No meu caminho, encontrei Caroline com mais cinco ou seis alunos da FAU, sentados nas escadas do chamado Coliseu. Sua camiseta do centro acadêmico revelou que, assim como eu, também é aluna da ECA (Escola de Comunicações e Artes). As alterações no Bilhete Único, agora com maiores restrições de uso, estão fazendo Caroline pagar mais para ir e vir de Interlagos. Ela também teve problemas com a Superintendência de Assistência Social (SAS) e não conseguiu solicitar a meia passagem estudantil.

Em seguida, achei-me entre os prédios da Faculdade de Filosofia, Letras e Ciências Humanas (FFLCH). Trombei com quatro alunos da Ciências Sociais que me escutaram apenas por presumir, devido a minha falta de fôlego e rosto vermelho, que eu estava perdida.

Estavam a caminho do RU e me ofereci para acompanhá-los. Descendo até a Praça do Relógio, um deles demonstrou preocupação com a proposta do governo Dória de fortalecimento da Polícia Civil. “A gente tem uma base pequena da polícia aqui no campus, além da Guarda Universitária, e pode ser que isso seja expandido”.

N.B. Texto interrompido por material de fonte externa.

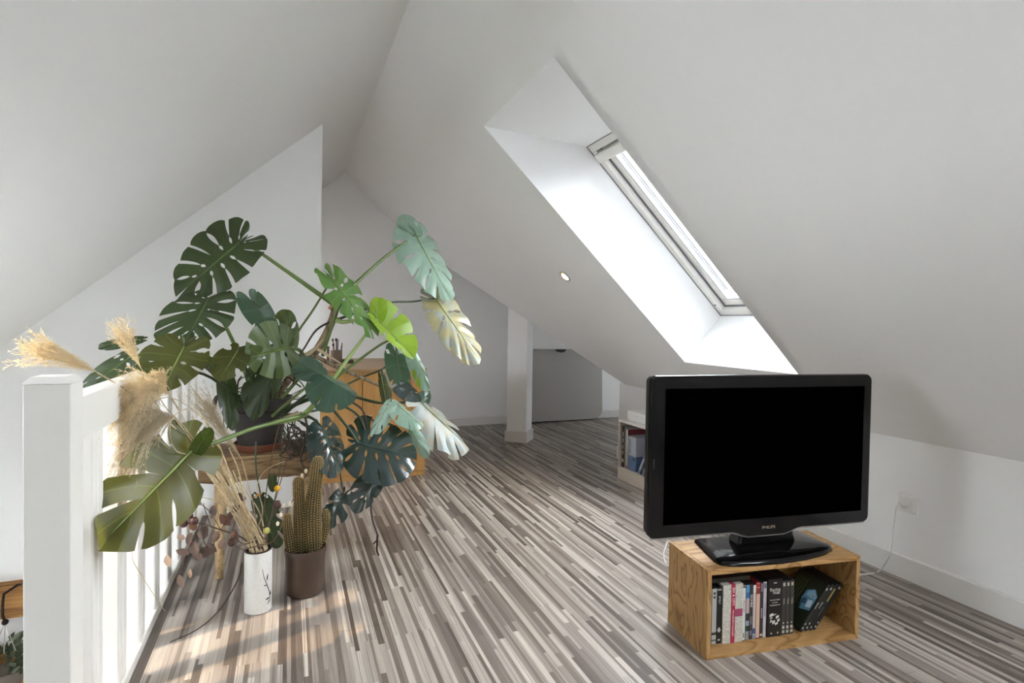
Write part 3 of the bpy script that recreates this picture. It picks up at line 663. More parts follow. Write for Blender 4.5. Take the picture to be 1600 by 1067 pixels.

Comentei o apoio declarado do governador ao projeto Escola Sem Partido. A mais simpática das moças enfatizou que não acredita em doutrinação ideológica. “Na escola, a gente não teve nem tempo de ver Marx, como é que vai ter doutrinação?”. Em seguida, completou: “doutrinação parte do pressuposto de que alguém vai sofrer lavagem cerebral e cooptar, e isso é asneira”.

Luana, porém, discorda. “Todo lugar tem doutrinação ideológica, e acredito que aqui não seja diferente”, disse quando repeti o assunto ao seu lado na Escola Politécnica.

Perguntei se conhecia algum professor que tentou doutriná-la em sala de aula. “Dá pra perceber a ideologia dos professores através de uns comentários que eles fazem”, reforçou. Luana receia que as mudanças políticas nacionais e estaduais possam interferir na USP, sobretudo em relação aos recursos financeiros.

Na saída do Biênio, dei com quatro alunos entusiasmados. Transferidos de Santos, estão pela primeira vez no Butantã. Ao contrário de Luana, não acreditam em influência dos professores. “Os alunos se juntam de acordo com a ideologia política de cada um, isso não acontece da Universidade pra gente, mas dos alunos pros alunos”, comentou um deles, apoiado pelos amigos.

Cansada, sentei num ponto de ônibus enquanto rabiscava no meu caderno. Percebi que estava acompanhada de outra mulher, de trinta e poucos anos. Deslizei até ela, que ofereceu o lugar ao seu lado com a mesma atitude com a qual respondia minhas questões — como se estivesse de saco cheio e quisesse mandar tudo ao diabo.

“Dentro da USP, existem todos os tipos de linha de pensamento”, disse, enquanto discutíamos a impossibilidade, segundo o reitor, do Escola Sem Partido ser implantado na Universidade. “Acho que têm casos pontuais de professores que tentam fazer doutrinação ideológica, vide o caso do professor da SanFran”, que defendeu a Ditadura em sala de aula e disparou ofensas de caráter preconceituoso. “Mas é meio díficil doutrinar alguém com mais de 18 anos, que passou no vestibular”, acrescentou, enquanto se levantava e dava sinal pro ônibus.

Partiu antes que eu pudesse pegar seu nome.